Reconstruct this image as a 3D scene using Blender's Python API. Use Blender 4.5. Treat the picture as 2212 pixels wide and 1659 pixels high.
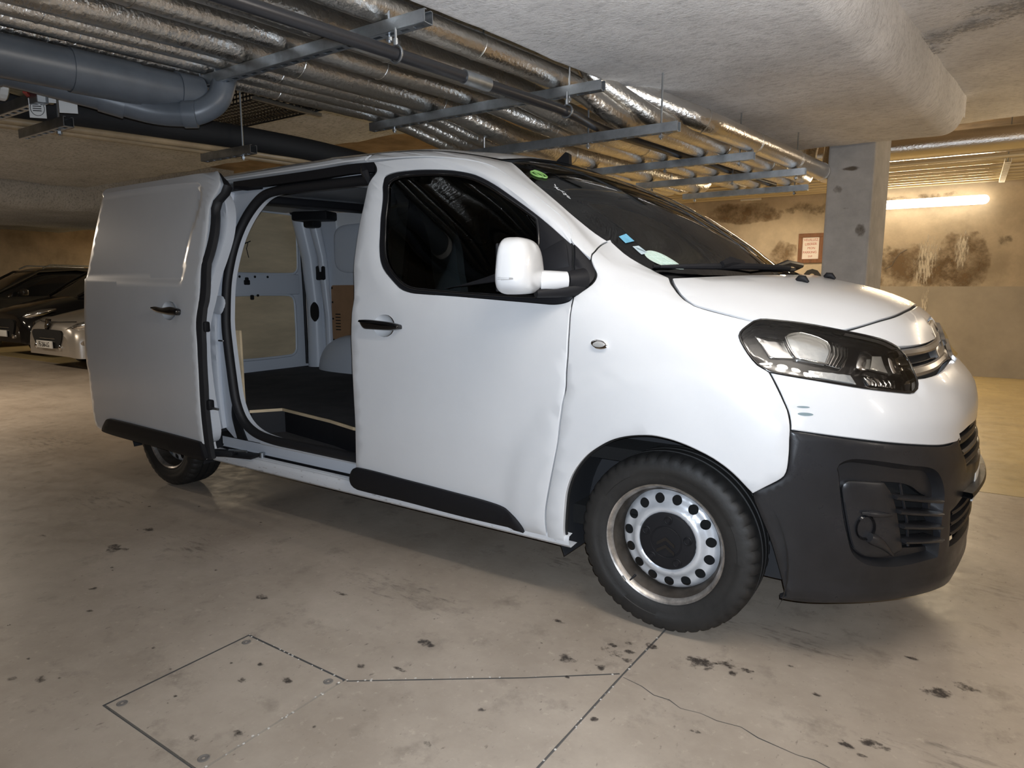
import bpy, bmesh, math, random
import numpy as np
from mathutils import Vector, Matrix, noise
from mathutils.geometry import delaunay_2d_cdt
for o in list(bpy.data.objects): bpy.data.objects.remove(o)
SC = bpy.context.scene; COL = SC.collection
rnd = random.Random(7)

# ------------------------------------------------------------------ camera, light, exposure
CAM = Vector((.839, -3.122, 1.2526)); YAW, PIT = -.5929, .1443
cd = bpy.data.cameras.new('camera'); co = bpy.data.objects.new('camera', cd); COL.objects.link(co)
fw = Vector((math.sin(YAW)*math.cos(PIT), math.cos(YAW)*math.cos(PIT), -math.sin(PIT)))
co.location = CAM; co.rotation_euler = fw.to_track_quat('-Z', 'Y').to_euler()
cd.sensor_fit = 'HORIZONTAL'; cd.sensor_width = 36; cd.lens = 36*1450/2212; cd.clip_start = .02
SC.camera = co
w = bpy.data.worlds.new('world'); SC.world = w; w.use_nodes = True
w.node_tree.nodes['Background'].inputs[0].default_value = (.80, .74, .66, 1)
w.node_tree.nodes['Background'].inputs[1].default_value = .012
SC.view_settings.view_transform = 'Standard'; SC.view_settings.look = 'None'
SC.view_settings.gamma = 1; SC.view_settings.use_curve_mapping = False
SC.view_settings.exposure = .40
def lamp(name, kind, loc, energy, color, rot=(0,0,0), **k):
    l = bpy.data.lights.new(name, kind); l.energy = energy; l.color = color
    for a, b in k.items(): setattr(l, a, b)
    o = bpy.data.objects.new(name, l); COL.objects.link(o); o.location = loc; o.rotation_euler = rot
    return o
FL = fw
lamp('phone_flash', 'SPOT', CAM + Vector((.012, 0, .03)), 162, (.77, .87, 1.0), co.rotation_euler, spot_size=math.radians(118), spot_blend=.95, shadow_soft_size=.004)
WARM = (1.0, .80, .55)
# fluorescent tubes of the car park, outside the frame; one added behind van
def tube(name, loc, energy, rotz=0, L=1.5, color=WARM, w_=.10):
    return lamp(name, 'AREA', loc, energy, color, (0, 0, rotz), shape='RECTANGLE', size=L, size_y=w_)
def batten(x, y, z, energy, color, n=10, L=1.5):
    for k in range(n): lamp('aisle_batten', 'POINT', (x+L*((k+.5)/n-.5), y, z), energy/n, color, shadow_soft_size=.05)
COOL = (.84, .92, 1.0)
batten(.75, -1.60, 2.13, 34, (1, .92, .82))
tube('aisle_lamp', (3.9, -1.3, 2.10), 24, color=(1, .90, .78))
tube('aisle_lamp', (-8.0, -1.2, 2.3), 60, color=(1, .85, .68))
tube('aisle_lamp', (-12.8, -1.2, 2.3), 45, color=(1, .84, .66))
tube('unseen_stall_lamp', (-5.5, 5.6, 2.6), 16)
tube('unseen_stall_lamp', (-14.6, 6.6, 2.5), 100)
batten(2.7, 3.9, 2.36, 64, (1, .82, .60), 6)
tube('unseen_stall_lamp', (-1.6, 6.9, 2.5), 34)
tube('unseen_stall_lamp', (-3.0, 3.3, 2.42), 42)  # unseen lamp added behind the van to turn the pipes golden

# ------------------------------------------------------------------ helpers
def kids(d, n): return d.node_tree.nodes.new(n)
def mat(name, col, rough=.5, metal=0, bump=0, bscale=200, var=0, vscale=6, spec=.5, coat=0, emit=None, detail=4, stretch=None, col2=None, thr=None, rvar=0):
    m = bpy.data.materials.new(name); m.use_nodes = True; nt = m.node_tree; b = nt.nodes['Principled BSDF']; L = nt.links.new
    b.inputs['Base Color'].default_value = (*col, 1); b.inputs['Roughness'].default_value = rough; b.inputs['Metallic'].default_value = metal
    b.inputs['Specular IOR Level'].default_value = spec; b.inputs['Coat Weight'].default_value = coat; b.inputs['Coat Roughness'].default_value = .03
    if emit: b.inputs['Emission Color'].default_value = (*emit[0], 1); b.inputs['Emission Strength'].default_value = emit[1]
    tc = kids(m, 'ShaderNodeTexCoord'); mp = kids(m, 'ShaderNodeMapping'); L(tc.outputs['Object'], mp.inputs[0])
    if stretch: mp.inputs['Scale'].default_value = stretch
    if var or col2:
        n = kids(m, 'ShaderNodeTexNoise'); n.inputs['Scale'].default_value = vscale; n.inputs['Detail'].default_value = 8; n.inputs['Roughness'].default_value = .65
        L(mp.outputs[0], n.inputs['Vector']); r = kids(m, 'ShaderNodeValToRGB'); L(n.outputs['Fac'], r.inputs[0])
        c2 = col2 or tuple(max(0, c*(1-var)) for c in col); c1 = col if col2 else tuple(min(1, c*(1+var*.6)) for c in col)
        lo, hi = thr or (.32, .68)
        r.color_ramp.elements[0].position = lo; r.color_ramp.elements[1].position = hi
        r.color_ramp.elements[0].color = (*c2, 1); r.color_ramp.elements[1].color = (*c1, 1)
        L(r.outputs[0], b.inputs['Base Color'])
        if rvar:
            rr = kids(m, 'ShaderNodeMapRange'); L(n.outputs['Fac'], rr.inputs[0]); rr.inputs[1].default_value = .3; rr.inputs[2].default_value = .7
            rr.inputs[3].default_value = rough+rvar; rr.inputs[4].default_value = rough-rvar; L(rr.outputs[0], b.inputs['Roughness'])
    if bump:
        n = kids(m, 'ShaderNodeTexNoise'); n.inputs['Scale'].default_value = bscale; n.inputs['Detail'].default_value = detail
        L(mp.outputs[0], n.inputs['Vector']); bp = kids(m, 'ShaderNodeBump'); bp.inputs['Strength'].default_value = bump; bp.inputs['Distance'].default_value = .01
        L(n.outputs['Fac'], bp.inputs['Height']); L(bp.outputs[0], b.inputs['Normal'])
    return m
def glass(name, tint, refl=.9, rough=.0, ior=1.52):
    """clear or tinted sheet: fresnel mirror over a see-through tint"""
    m = bpy.data.materials.new(name); m.use_nodes = True; nt = m.node_tree; nt.nodes.remove(nt.nodes['Principled BSDF']); L = nt.links.new
    t = kids(m, 'ShaderNodeBsdfTransparent'); t.inputs[0].default_value = (*tint, 1)
    g = kids(m, 'ShaderNodeBsdfGlossy'); g.inputs['Roughness'].default_value = rough; g.inputs[0].default_value = (refl, refl, refl, 1)
    fr = kids(m, 'ShaderNodeFresnel'); fr.inputs[0].default_value = ior
    mx = kids(m, 'ShaderNodeMixShader'); L(fr.outputs[0], mx.inputs[0]); L(t.outputs[0], mx.inputs[1]); L(g.outputs[0], mx.inputs[2])
    L(mx.outputs[0], nt.nodes['Material Output'].inputs[0]); return m
def mesh(name, v, f, m=None, parent=None, smooth=None):
    me = bpy.data.meshes.new(name); me.from_pydata([tuple(p) for p in v], [], [tuple(q) for q in f]); me.update()
    if smooth is not None:
        me.shade_smooth(); me.set_sharp_from_angle(angle=math.radians(smooth))
    if m: me.materials.append(m)
    o = bpy.data.objects.new(name, me); COL.objects.link(o)
    if parent: o.parent = parent
    return o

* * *

■ REQUIREMENTS
Without the pictures, return the listing above from its first line through the line that has "rnd = random.Random(7)".

■ RESULT FOR THIS EXERCISE
Reconstruct this image as a 3D scene using Blender's Python API. Use Blender 4.5. Treat the picture as 2212 pixels wide and 1659 pixels high.
import bpy, bmesh, math, random
import numpy as np
from mathutils import Vector, Matrix, noise
from mathutils.geometry import delaunay_2d_cdt
for o in list(bpy.data.objects): bpy.data.objects.remove(o)
SC = bpy.context.scene; COL = SC.collection
rnd = random.Random(7)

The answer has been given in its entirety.